FOM: Feferman wet blanket for f.o.m.?

wtait@ix.netcom.com wtait at ix.netcom.com
Tue Mar 17 12:42:12 EST 1998


Robert Tragesser (17/3) wrote, while protesting the label wet blanket for 
Sol Feferman

>(Where one does
>not take the "philosophy of mathematics" to be
>that in-bred academic discipline,  but "philosophy" in
>Plato's sense,  as a thinking about mathematics that
>aims to make us wiser about and at mathematics -- that
>aims to make mathematicians fully GOOD mathematicians. --

Robert, I protest this view of Plato, who `would have' seen the question 
of the existence of large cardinals and CH as the leading problems in 
fom, i.e. for the dialectician.

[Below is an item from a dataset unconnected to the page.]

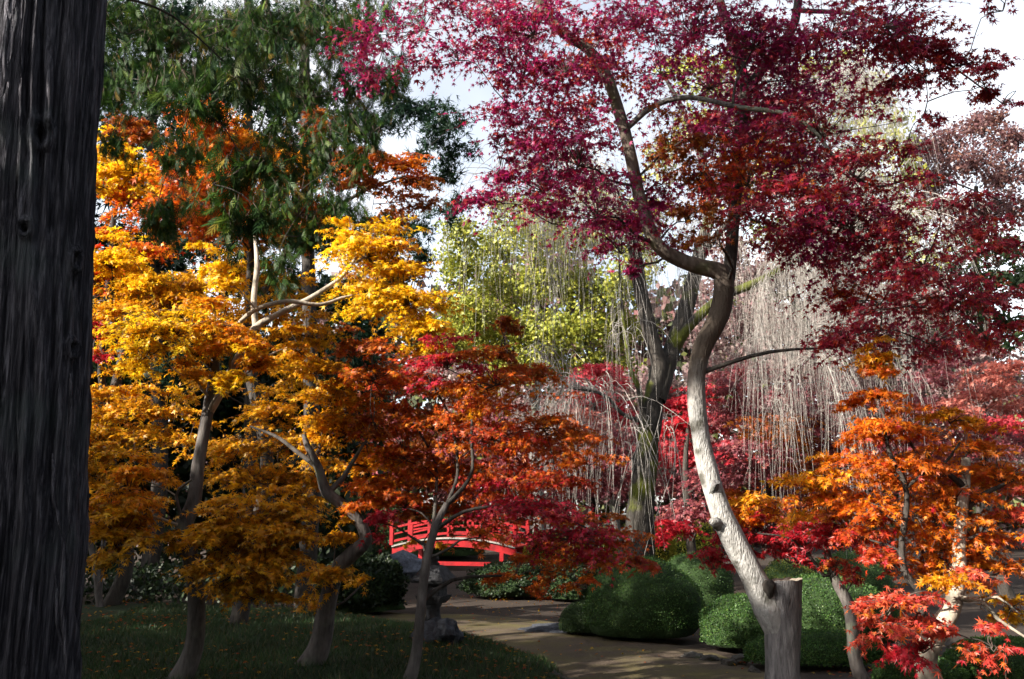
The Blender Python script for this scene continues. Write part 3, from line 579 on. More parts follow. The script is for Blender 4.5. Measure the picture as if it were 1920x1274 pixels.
# ------------------------------------------------------------------ golden maples at left
def base_of(px, d):
    x = (px - 960) / FPX * d * 1.01; return np.array([x, d, Z0(x, d) - .02])
bA = base_of(362, 7.4)
A = Tree('maple_tree', 'golden yellow maple whose slim curved trunk stands nearest the big cypress', 'tree', bA)
A.limb('trunk', [bA - np.array([0, 0, .1]), P(362, 1220, 7.4), P(368, 1120, 7.42), P(356, 1040, 7.45), P(345, 990, 7.48), P(364, 940, 7.5), P(372, 870, 7.52), P(388, 780, 7.55), P(402, 700, 7.58), P(404, 650, 7.6)], [.085, .072, .068, .066, .071, .058, .053, .049, .044, .032], B_GREY, 16, .09, .07, 12, flare=.3)
A.limb('limb', [P(390, 775, 7.55), P(425, 715, 7.6), P(455, 655, 7.65), P(478, 615, 7.68), P(520, 590, 7.7), P(575, 563, 7.75), P(605, 545, 7.75), P(640, 520, 7.8), P(670, 480, 7.85)], [.042, .04, .034, .03, .027, .023, .021, .018, .013], B_TAN, 10, .08, .07, 13)
A.limb('limb', [P(450, 605, 7.6), P(480, 580, 7.55), P(540, 565, 7.6), P(600, 572, 7.7), P(660, 555, 7.8), P(730, 560, 7.9)], [.02, .021, .021, .018, .014, .01], B_TAN, 8, .08, .08, 14)
A.limb('limb', [P(400, 690, 7.58), P(368, 665, 7.5), P(335, 650, 7.4), P(290, 655, 7.3)], [.03, .024, .018, .01], B_DARK, 8, .08, .08, 15)
A.limb('limb', [P(480, 620, 7.68), P(476, 560, 7.75), P(482, 500, 7.85), P(478, 440, 8.0)], [.03, .027, .024, .016], B_TAN, 8, .08, .08, 16)
A.limb('limb', [P(345, 985, 7.46), P(330, 930, 7.35), P(345, 910, 7.3), P(360, 900, 7.25)], [.016, .013, .011, .008], B_GREY, 7, .1, .08, 17)
a_p = [(330,615,100,35,'yellow',1.3,7.2),(280,650,60,35,'yellow',1.1,7.1),(400,610,60,40,'oryel',1.1,7.4),(450,640,50,35,'oryel',1,7.3),(450,710,30,50,'yellow',1.1,7.2),(480,680,40,35,'oryel',.8,7.4),(350,700,40,30,'oryel',.7,7.3),(410,500,50,30,'yellow',.9,7.3),(440,530,40,25,'yellow',.6,7.4),(385,470,30,18,'yellow',.8,7.2),
 (690,470,80,45,'yellow',1.3,7.9),(650,440,45,30,'yellow',1,7.9),(760,560,80,50,'yellow',1.4,7.8),(690,540,60,45,'yellow',1.3,8),(800,610,50,35,'yellow',1.2,7.8),(740,500,50,40,'oryel',1.2,7.9),(780,650,40,20,'yellow',.6,7.8),
 (600,690,60,35,'gold',1,8.1),(620,740,55,45,'gold',1,8.2),(560,650,45,30,'gold',.9,8.0),(650,800,60,45,'gold',.9,8.4),
 (240,935,60,45,'oryel',1.3,7.2),(225,1000,52,38,'gold',1.6,7.0),(205,960,32,35,'gold',1.3,7.0),(265,890,50,35,'oryel',1,7.3),(460,990,80,45,'gold',1.4,7.2),(440,1060,70,45,'gold',1.4,7.1),(510,1040,50,40,'gold',1.2,7.2),(520,960,65,40,'gold',1.2,7.4),(485,1115,45,25,'gold',1.2,7.1),(400,1000,40,45,'gold',1.1,7.1),(330,1000,25,25,'gold',.6,7.3),(540,1000,40,40,'gold',1,7.3)]
A.pads([(a, b, c, h, d, p, q * (1.55 if b > 860 else 1.)) for a, b, c, h, p, q, d in a_p], LITE5, .039, 1.3, 'maple', seed=6, layers=2, noise=.42, droop=.4, spread=1.04)
A.finish(LITE5, M_MAPLE, B_TAN, None, 300, full=LEAF5)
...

In his discussion of mathematics 
(properly, exact science) e.g. in the _Phaedo_ (the `second best method') 
and in the Divided Line simile in the _republic_ (noesis), he was arguing 
precisely for foundations in the sense of *finding the first principles 
for these sciences*. There is enough contemporary literature contributing 
to the idea of Plato as, to be sure a genious, but one whose ideas are 
either totally obscure (which, forgive me, I think the ones you are 
attributing to him are) or are such that one would have to be thick as a 
log to pretend to understand, much less believe. 

No need to slander one while defending another.